SC widens boundaries of judicial review of ordinance

Apex court will scrutinise whether satisfaction to promulgate ordinance was based on relevant material or spurred by an oblique motive

January 03, 2017 01:26 am | Updated 01:26 am IST - NEW DELHI:

In a blow to Ordinance Raj, a Constitution Bench of the Supreme Court widened the boundaries of judicial review to the extent that it can now examine whether the President or the Governor was spurred by an “oblique motive” to bypass the Legislature and promulgate an ordinance.

In case the apex court concludes that the President or the Governor was influenced by ulterior motives to promulgate the ordinance, such an act by the two constitutional authorities would amount to a fraud on their powers, the apex court held on Monday.

The satisfaction

“The satisfaction of the President under Article 123 and of the Governor under Article 213 is not immune from judicial review,” Justice D.Y. Chandrachud wrote in a common judgment with Justices S.A. Bobde, A.K. Goel, U.U. Lalit and L. Nageshwara Rao.

Justice Chandrachud observed that the apex court would scrutinise whether the satisfaction of the President or the Governor to promulgate an ordinance was based on relevant material or whether it amounted to a “fraud on power or was actuated by an oblique motive.”

The seminal question

The seminal question that came up in reference before the seven-judge Constitution Bench led by Chief Justice of India T.S. Thakur dealt with the constitutionality of seven successive re-promulgations of The Bihar Non-Government Sanskrit Schools (Taking Over of Management and Control) Ordinance of 1989. The State government had approached the Supreme Court after the High Court of Patna declared that repeated re-promulgation of the ordinances was unconstitutional after relying on the D.C. Wadhwa judgment on the dos and don’ts of promulgation of ordinances by another Constitution Bench of the Supreme Court in 1986.

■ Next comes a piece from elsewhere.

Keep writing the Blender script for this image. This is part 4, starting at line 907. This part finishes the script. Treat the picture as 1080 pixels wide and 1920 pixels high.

Confirming the High Court’s view, Justice Chandrachud, supported by Chief Justice Thakur in a separate judgment, held that “re-promulgation of ordinances is a fraud on the Constitution and a subversion of democratic legislative processes.”

Mandatory obligation

“The requirement of laying an ordinance before Parliament or the State Legislature is a mandatory constitutional obligation cast upon the government,” Justice Chandrachud held in the common judgment.